High school students attracted media attention in 2011 by recreating Mona Lisa on Daytona Beach, Florida (USA), using seaweed which had accumulated on shore. Claiming to have "too much time on their hands," it took two people approximately one hour to "turn the ugly seaweed into a work of art." Aside from photos appearing in the press, presumably their efforts were washed away with the tide.[51]

In 2012 the Portuguese designer Luís Silva created a poster for a campaign against violence on women representing Mona Lisa with a sore eye and a sombre expression, with the slogan "Could you live without her smile?"[52]


The computer age introduced digitally-produced or -inspired incarnations of Mona Lisa. Aside from versions constructed of actual computer motherboards,[53] mosaic-making techniques are another common motif used in such re-creations.[49]

Mimicking the heavy pixelation of a highly magnified computer file, Canadian artist Robert McKinnon assembled 315 Rubik's Cubes into a 36 by 48 inch Mona Lisa mosaic, an effect dubbed "Rubik's Cubism" by French artist Invader.[54] Similarly, colored Lego bricks have been employed to replicate Mona Lisa in a mosaic motif. A 2011 exhibition titled Da Vinci, The Genius at the Frazier Museum in Louisville, Kentucky attracted attention by having a Mona Lisa constructed by Lego artist Brian Korte.[46] Known as Brick Art, so-called "pro" Lego builders such as Eric Harshbarger have made multiple replicas of Mona Lisa.

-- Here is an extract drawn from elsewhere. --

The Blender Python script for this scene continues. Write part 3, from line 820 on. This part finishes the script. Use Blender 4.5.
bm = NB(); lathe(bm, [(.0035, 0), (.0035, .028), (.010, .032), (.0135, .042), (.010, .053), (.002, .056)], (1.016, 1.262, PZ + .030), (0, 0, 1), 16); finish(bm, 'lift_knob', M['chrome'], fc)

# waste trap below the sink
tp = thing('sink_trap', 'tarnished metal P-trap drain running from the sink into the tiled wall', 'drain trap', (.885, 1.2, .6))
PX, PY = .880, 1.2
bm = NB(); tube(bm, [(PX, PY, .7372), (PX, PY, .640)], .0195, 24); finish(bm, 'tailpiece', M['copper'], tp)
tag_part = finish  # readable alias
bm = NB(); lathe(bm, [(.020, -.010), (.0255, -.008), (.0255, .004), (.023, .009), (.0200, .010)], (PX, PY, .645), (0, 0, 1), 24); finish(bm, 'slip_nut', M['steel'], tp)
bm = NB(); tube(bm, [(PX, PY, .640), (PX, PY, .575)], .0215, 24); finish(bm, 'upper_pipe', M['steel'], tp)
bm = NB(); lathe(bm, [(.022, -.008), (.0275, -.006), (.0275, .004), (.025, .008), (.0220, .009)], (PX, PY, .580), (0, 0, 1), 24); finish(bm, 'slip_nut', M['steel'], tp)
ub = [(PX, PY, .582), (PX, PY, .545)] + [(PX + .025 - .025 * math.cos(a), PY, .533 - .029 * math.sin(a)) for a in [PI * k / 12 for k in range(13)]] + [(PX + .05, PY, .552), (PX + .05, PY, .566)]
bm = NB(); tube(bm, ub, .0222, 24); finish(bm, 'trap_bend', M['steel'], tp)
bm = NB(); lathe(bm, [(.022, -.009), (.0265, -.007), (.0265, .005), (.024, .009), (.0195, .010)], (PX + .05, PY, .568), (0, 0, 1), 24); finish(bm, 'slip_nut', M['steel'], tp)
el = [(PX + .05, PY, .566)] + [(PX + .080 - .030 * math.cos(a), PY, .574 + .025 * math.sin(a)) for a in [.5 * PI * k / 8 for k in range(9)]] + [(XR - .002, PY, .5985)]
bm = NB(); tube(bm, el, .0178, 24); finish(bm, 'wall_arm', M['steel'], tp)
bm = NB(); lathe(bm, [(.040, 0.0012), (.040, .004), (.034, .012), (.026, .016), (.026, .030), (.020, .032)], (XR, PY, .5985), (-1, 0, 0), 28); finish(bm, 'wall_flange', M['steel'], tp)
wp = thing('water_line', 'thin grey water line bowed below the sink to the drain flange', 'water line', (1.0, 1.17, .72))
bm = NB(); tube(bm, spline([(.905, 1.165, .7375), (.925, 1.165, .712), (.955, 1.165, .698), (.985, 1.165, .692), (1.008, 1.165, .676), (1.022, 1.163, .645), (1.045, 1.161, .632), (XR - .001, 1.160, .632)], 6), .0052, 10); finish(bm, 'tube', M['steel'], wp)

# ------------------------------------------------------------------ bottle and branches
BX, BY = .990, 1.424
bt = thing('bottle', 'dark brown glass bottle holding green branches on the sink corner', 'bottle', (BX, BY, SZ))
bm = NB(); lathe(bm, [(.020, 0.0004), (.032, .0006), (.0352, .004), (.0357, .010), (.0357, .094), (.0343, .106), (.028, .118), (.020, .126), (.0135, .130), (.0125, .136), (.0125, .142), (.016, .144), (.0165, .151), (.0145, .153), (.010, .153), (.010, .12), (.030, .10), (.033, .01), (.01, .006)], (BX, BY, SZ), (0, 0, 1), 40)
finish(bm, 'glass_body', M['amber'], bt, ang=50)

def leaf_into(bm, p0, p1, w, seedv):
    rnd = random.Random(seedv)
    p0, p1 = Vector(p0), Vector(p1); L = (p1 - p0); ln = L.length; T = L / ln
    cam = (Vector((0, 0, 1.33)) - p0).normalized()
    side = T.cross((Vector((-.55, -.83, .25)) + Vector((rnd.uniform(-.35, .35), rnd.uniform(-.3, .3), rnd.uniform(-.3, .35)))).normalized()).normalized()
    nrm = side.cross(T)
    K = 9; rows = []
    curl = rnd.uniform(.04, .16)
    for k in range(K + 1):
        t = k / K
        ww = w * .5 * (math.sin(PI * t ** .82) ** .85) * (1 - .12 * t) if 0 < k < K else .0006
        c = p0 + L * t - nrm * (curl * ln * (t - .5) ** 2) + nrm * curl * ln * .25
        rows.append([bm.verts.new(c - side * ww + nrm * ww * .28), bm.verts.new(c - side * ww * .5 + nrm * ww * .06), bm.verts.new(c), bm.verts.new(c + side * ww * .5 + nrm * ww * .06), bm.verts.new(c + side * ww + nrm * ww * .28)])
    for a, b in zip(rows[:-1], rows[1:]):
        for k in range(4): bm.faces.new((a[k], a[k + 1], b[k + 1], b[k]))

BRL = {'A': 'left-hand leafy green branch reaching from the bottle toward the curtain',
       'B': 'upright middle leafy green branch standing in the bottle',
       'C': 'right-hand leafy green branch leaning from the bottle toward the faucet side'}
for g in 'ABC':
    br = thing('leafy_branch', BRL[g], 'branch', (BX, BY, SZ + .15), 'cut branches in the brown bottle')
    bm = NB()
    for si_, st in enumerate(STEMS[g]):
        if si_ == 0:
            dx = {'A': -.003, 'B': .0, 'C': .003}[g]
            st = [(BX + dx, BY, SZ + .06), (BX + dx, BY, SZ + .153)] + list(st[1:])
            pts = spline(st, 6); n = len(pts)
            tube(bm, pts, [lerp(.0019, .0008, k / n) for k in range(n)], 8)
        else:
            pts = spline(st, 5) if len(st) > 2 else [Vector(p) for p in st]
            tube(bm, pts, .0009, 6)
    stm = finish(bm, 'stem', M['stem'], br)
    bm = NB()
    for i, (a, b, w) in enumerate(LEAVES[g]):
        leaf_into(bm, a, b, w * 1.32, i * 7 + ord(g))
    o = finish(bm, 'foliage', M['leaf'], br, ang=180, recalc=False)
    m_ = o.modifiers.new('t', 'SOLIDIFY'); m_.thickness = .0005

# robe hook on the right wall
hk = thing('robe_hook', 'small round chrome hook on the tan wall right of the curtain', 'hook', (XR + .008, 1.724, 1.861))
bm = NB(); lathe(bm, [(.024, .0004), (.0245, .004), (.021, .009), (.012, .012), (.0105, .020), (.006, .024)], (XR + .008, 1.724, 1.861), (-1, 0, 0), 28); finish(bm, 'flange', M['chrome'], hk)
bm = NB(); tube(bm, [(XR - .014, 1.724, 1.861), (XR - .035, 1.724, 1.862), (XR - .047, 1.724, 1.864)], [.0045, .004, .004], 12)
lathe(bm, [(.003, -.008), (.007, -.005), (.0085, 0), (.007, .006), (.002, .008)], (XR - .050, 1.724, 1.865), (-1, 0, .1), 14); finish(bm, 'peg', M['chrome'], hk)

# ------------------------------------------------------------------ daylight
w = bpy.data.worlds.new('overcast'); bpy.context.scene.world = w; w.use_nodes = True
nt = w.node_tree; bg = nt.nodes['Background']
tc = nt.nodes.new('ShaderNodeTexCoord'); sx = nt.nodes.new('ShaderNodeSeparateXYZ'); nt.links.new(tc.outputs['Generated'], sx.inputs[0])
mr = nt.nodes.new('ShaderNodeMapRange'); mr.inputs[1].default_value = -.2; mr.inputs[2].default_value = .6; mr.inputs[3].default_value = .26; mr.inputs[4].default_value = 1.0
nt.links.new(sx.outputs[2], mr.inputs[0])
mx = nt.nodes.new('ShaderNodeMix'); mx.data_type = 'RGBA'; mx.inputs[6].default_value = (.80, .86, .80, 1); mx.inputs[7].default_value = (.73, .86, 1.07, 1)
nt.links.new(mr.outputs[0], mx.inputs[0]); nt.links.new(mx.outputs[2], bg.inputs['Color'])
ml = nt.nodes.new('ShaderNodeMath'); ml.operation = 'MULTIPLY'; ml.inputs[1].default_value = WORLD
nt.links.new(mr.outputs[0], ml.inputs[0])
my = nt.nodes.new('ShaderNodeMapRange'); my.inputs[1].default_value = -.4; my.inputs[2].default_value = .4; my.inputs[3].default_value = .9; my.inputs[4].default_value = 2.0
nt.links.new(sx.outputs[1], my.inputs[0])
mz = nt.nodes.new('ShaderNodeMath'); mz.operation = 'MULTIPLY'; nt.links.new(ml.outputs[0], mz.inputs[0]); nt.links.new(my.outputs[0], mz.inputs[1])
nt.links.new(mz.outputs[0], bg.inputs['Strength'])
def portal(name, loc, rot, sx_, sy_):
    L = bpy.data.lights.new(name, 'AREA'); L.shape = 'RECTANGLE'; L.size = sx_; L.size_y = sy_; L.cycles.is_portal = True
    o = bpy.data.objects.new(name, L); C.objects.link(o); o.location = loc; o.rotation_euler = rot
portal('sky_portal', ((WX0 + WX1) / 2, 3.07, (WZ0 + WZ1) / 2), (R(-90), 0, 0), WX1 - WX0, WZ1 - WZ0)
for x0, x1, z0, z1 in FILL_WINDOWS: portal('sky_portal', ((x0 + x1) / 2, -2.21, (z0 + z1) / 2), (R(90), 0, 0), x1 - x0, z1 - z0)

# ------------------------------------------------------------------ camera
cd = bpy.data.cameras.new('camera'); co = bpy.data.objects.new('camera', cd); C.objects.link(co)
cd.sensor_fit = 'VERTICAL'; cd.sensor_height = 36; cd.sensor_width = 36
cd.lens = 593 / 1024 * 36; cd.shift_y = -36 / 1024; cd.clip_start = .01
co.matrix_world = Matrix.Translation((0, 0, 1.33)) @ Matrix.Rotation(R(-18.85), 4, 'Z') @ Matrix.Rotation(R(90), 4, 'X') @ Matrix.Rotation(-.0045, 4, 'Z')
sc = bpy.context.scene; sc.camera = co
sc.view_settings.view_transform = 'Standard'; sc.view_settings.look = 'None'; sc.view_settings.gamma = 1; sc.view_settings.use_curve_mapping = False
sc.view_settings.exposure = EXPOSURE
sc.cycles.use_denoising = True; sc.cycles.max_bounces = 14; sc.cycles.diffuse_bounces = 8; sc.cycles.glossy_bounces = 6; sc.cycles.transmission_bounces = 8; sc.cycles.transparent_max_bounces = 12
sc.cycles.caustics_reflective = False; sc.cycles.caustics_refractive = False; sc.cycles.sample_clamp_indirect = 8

Matching the approximate 21 by 30 inch size (535 x 760+ mm) of Leonardo's original[5] requires upwards of 5,000 standard Lego bricks, but replicas measuring 6 by 8 feet have been built, requiring more than 30,000 bricks.[55][56][57]

Media coverage of the many incarnations of Mona Lisa often allude to the likely disbelief of Leonardo himself; of the intrigue she would come to inspire, and the unimaginable extremes of her re-portrayal.[53]